**EXTRACTED RECORDS**
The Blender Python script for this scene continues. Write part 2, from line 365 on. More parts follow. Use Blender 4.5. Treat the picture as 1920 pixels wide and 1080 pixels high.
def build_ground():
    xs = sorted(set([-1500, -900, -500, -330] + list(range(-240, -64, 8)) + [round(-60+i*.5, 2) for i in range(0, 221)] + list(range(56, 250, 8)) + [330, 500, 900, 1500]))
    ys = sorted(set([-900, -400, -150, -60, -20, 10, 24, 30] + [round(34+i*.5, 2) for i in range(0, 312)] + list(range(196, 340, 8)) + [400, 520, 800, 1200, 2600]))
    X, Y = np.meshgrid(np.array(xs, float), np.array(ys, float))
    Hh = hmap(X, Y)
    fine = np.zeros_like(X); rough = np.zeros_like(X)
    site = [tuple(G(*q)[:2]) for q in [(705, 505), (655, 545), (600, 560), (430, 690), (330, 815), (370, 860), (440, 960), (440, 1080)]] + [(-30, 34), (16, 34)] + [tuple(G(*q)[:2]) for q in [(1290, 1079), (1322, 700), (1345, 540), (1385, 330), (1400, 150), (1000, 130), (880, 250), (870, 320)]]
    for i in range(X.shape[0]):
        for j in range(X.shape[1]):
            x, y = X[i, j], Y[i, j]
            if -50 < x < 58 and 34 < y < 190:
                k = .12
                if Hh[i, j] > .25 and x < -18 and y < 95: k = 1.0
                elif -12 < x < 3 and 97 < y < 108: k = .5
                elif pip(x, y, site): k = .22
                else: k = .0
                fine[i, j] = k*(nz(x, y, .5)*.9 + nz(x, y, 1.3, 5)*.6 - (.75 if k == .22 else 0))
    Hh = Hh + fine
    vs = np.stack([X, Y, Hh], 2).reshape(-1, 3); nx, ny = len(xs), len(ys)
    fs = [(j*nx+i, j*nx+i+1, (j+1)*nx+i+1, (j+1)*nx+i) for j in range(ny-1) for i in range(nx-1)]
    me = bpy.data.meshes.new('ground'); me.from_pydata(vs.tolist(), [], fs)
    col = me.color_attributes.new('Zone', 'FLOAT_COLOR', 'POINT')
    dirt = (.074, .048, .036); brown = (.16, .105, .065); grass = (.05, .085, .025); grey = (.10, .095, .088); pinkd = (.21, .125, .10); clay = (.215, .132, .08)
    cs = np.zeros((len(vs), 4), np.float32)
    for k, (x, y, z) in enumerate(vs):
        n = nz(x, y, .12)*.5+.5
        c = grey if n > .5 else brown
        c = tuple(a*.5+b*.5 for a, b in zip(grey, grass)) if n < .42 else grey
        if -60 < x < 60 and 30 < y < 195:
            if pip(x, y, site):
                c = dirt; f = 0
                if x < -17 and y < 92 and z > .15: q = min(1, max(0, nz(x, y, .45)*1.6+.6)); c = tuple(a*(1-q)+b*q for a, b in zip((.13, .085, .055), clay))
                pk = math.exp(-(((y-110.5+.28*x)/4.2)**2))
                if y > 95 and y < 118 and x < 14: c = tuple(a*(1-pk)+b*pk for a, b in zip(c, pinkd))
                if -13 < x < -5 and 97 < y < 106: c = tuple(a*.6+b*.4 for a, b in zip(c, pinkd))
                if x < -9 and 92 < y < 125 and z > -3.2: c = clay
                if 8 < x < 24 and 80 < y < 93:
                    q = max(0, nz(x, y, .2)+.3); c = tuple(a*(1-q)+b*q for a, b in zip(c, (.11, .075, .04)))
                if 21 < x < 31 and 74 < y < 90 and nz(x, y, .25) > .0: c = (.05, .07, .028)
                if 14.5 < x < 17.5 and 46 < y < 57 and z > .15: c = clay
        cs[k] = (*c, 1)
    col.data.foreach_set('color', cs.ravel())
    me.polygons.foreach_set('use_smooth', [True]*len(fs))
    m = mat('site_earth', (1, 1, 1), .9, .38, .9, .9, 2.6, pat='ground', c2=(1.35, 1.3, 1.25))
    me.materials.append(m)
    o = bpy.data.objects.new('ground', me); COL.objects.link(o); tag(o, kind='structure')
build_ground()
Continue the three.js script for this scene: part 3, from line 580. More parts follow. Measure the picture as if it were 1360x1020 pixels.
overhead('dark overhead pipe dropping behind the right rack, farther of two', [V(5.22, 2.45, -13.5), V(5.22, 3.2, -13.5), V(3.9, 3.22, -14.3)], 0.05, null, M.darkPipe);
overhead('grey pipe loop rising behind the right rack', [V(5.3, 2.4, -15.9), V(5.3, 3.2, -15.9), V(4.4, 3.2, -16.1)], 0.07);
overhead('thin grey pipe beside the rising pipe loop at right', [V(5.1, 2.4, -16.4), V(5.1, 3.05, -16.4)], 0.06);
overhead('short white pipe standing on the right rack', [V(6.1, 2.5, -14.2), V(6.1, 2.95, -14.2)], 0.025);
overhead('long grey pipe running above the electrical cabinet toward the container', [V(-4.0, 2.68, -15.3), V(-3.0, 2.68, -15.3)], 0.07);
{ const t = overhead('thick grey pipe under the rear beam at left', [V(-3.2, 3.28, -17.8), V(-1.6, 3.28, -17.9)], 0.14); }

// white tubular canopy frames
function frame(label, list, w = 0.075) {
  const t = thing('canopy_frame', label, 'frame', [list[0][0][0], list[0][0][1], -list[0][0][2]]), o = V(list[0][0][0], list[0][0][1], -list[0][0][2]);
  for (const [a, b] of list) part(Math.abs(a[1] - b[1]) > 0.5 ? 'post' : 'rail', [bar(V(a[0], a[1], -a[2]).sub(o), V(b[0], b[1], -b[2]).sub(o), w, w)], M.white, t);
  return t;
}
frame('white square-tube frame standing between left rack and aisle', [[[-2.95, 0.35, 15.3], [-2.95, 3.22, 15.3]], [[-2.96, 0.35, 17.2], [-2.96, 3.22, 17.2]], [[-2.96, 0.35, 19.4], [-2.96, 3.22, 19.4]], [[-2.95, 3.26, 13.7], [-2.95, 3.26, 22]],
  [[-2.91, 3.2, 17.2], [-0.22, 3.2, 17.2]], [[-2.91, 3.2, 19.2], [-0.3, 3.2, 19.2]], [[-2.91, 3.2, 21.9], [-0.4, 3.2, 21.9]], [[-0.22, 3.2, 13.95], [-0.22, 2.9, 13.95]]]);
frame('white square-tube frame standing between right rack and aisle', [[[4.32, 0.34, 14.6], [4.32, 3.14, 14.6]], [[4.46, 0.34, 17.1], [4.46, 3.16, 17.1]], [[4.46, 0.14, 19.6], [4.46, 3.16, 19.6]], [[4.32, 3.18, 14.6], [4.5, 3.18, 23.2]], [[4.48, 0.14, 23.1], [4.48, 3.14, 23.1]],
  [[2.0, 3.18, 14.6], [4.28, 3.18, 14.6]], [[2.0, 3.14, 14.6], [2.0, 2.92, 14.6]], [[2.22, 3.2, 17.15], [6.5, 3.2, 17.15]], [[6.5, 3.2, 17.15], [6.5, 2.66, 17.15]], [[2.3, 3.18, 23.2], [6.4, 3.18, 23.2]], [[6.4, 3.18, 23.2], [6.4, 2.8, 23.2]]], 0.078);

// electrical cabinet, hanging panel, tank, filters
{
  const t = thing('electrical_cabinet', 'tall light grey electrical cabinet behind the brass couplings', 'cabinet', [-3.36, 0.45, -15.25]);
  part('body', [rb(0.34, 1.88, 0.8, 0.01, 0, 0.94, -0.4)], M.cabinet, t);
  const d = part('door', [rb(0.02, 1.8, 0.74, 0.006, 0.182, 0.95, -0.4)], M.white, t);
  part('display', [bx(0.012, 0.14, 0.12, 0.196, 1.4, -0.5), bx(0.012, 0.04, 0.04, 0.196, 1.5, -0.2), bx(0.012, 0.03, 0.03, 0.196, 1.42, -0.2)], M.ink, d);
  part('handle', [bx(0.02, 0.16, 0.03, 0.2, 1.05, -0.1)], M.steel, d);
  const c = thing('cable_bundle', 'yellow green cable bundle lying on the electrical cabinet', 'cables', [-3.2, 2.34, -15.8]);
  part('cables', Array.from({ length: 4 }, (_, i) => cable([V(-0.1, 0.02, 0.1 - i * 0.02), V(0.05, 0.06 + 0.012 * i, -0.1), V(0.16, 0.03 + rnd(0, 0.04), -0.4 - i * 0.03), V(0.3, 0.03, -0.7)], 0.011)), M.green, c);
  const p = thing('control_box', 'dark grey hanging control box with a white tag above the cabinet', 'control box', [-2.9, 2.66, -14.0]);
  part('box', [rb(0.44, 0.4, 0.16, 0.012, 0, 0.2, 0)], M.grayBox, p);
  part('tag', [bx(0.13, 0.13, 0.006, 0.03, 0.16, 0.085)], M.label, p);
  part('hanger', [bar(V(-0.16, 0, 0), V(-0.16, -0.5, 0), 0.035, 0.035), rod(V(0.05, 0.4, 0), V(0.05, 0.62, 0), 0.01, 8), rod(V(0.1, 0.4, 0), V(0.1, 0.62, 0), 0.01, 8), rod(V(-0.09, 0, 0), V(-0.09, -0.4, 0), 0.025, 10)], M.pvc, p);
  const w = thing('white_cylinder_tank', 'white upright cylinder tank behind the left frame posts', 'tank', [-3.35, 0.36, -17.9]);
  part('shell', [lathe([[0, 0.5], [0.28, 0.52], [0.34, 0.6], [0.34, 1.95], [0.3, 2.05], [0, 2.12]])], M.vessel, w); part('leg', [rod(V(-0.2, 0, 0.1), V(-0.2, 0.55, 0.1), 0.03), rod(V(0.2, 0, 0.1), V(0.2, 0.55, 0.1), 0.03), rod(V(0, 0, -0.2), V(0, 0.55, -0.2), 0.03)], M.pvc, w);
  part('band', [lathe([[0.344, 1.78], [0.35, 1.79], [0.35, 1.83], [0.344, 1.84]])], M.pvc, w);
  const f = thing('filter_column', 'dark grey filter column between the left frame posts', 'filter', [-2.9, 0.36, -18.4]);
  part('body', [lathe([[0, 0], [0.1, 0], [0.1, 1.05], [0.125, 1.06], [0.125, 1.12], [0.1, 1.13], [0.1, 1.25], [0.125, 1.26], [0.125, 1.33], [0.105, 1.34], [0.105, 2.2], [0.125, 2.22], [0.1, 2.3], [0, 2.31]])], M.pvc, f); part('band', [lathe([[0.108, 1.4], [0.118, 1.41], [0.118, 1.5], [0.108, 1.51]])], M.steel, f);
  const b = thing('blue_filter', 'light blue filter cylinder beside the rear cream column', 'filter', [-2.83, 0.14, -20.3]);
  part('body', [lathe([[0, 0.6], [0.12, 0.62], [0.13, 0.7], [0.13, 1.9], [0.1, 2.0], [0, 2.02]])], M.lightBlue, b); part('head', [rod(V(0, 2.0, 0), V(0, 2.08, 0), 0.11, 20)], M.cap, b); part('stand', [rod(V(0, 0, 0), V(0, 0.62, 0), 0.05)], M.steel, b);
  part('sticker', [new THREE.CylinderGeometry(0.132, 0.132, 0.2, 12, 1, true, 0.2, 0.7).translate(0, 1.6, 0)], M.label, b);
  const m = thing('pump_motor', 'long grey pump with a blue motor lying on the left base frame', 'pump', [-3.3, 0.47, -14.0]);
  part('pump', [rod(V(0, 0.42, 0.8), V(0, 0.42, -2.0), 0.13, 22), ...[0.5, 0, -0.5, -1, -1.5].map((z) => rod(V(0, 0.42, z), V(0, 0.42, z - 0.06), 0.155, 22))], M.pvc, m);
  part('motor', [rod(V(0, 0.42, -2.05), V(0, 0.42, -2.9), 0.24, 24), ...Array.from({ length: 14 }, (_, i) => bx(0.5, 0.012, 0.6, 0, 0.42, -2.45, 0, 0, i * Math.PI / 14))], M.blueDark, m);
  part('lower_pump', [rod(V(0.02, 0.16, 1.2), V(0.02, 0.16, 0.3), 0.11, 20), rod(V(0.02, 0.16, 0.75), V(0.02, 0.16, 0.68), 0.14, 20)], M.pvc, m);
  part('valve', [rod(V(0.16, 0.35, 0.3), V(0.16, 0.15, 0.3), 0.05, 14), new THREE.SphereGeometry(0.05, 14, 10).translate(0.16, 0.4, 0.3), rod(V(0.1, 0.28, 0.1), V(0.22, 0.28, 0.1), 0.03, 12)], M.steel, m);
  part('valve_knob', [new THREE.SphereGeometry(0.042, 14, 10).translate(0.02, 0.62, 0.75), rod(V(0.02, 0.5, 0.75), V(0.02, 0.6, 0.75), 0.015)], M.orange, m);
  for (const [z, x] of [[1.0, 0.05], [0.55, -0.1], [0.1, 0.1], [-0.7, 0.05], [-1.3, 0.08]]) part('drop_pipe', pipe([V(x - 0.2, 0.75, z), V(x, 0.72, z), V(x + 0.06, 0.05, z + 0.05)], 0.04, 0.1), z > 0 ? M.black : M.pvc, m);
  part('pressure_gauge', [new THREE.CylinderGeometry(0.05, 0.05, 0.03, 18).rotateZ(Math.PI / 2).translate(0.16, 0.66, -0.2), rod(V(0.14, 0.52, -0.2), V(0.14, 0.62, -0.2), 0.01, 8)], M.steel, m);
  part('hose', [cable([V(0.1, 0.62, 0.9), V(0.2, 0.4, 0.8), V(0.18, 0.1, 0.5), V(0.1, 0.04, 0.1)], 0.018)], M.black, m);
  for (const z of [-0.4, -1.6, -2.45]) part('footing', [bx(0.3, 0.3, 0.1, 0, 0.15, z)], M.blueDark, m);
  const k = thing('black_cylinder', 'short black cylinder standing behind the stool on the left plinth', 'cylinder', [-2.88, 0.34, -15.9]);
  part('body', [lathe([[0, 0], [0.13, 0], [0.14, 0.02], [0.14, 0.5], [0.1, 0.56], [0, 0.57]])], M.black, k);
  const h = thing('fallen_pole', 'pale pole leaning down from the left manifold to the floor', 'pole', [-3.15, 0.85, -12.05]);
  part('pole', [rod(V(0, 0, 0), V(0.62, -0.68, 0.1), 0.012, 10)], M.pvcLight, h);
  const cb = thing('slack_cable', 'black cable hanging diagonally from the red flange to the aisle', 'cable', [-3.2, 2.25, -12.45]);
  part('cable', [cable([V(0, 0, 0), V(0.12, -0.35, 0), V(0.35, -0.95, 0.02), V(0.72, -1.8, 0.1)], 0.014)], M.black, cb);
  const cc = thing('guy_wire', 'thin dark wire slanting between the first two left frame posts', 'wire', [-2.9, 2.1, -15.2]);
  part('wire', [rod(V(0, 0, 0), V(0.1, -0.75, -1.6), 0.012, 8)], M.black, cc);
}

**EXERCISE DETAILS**
As listed above, the lines from the line with "Continue the three.js" to the line with "2.8, 23.2]]], 0.078);" are to be echoed exactly, with both ends included and nothing added.

**WRITTEN ANSWER**
Continue the three.js script for this scene: part 3, from line 580. More parts follow. Measure the picture as if it were 1360x1020 pixels.
overhead('dark overhead pipe dropping behind the right rack, farther of two', [V(5.22, 2.45, -13.5), V(5.22, 3.2, -13.5), V(3.9, 3.22, -14.3)], 0.05, null, M.darkPipe);
overhead('grey pipe loop rising behind the right rack', [V(5.3, 2.4, -15.9), V(5.3, 3.2, -15.9), V(4.4, 3.2, -16.1)], 0.07);
overhead('thin grey pipe beside the rising pipe loop at right', [V(5.1, 2.4, -16.4), V(5.1, 3.05, -16.4)], 0.06);
overhead('short white pipe standing on the right rack', [V(6.1, 2.5, -14.2), V(6.1, 2.95, -14.2)], 0.025);
overhead('long grey pipe running above the electrical cabinet toward the container', [V(-4.0, 2.68, -15.3), V(-3.0, 2.68, -15.3)], 0.07);
{ const t = overhead('thick grey pipe under the rear beam at left', [V(-3.2, 3.28, -17.8), V(-1.6, 3.28, -17.9)], 0.14); }

// white tubular canopy frames
function frame(label, list, w = 0.075) {
  const t = thing('canopy_frame', label, 'frame', [list[0][0][0], list[0][0][1], -list[0][0][2]]), o = V(list[0][0][0], list[0][0][1], -list[0][0][2]);
  for (const [a, b] of list) part(Math.abs(a[1] - b[1]) > 0.5 ? 'post' : 'rail', [bar(V(a[0], a[1], -a[2]).sub(o), V(b[0], b[1], -b[2]).sub(o), w, w)], M.white, t);
  return t;
}
frame('white square-tube frame standing between left rack and aisle', [[[-2.95, 0.35, 15.3], [-2.95, 3.22, 15.3]], [[-2.96, 0.35, 17.2], [-2.96, 3.22, 17.2]], [[-2.96, 0.35, 19.4], [-2.96, 3.22, 19.4]], [[-2.95, 3.26, 13.7], [-2.95, 3.26, 22]],
  [[-2.91, 3.2, 17.2], [-0.22, 3.2, 17.2]], [[-2.91, 3.2, 19.2], [-0.3, 3.2, 19.2]], [[-2.91, 3.2, 21.9], [-0.4, 3.2, 21.9]], [[-0.22, 3.2, 13.95], [-0.22, 2.9, 13.95]]]);
frame('white square-tube frame standing between right rack and aisle', [[[4.32, 0.34, 14.6], [4.32, 3.14, 14.6]], [[4.46, 0.34, 17.1], [4.46, 3.16, 17.1]], [[4.46, 0.14, 19.6], [4.46, 3.16, 19.6]], [[4.32, 3.18, 14.6], [4.5, 3.18, 23.2]], [[4.48, 0.14, 23.1], [4.48, 3.14, 23.1]],
  [[2.0, 3.18, 14.6], [4.28, 3.18, 14.6]], [[2.0, 3.14, 14.6], [2.0, 2.92, 14.6]], [[2.22, 3.2, 17.15], [6.5, 3.2, 17.15]], [[6.5, 3.2, 17.15], [6.5, 2.66, 17.15]], [[2.3, 3.18, 23.2], [6.4, 3.18, 23.2]], [[6.4, 3.18, 23.2], [6.4, 2.8, 23.2]]], 0.078);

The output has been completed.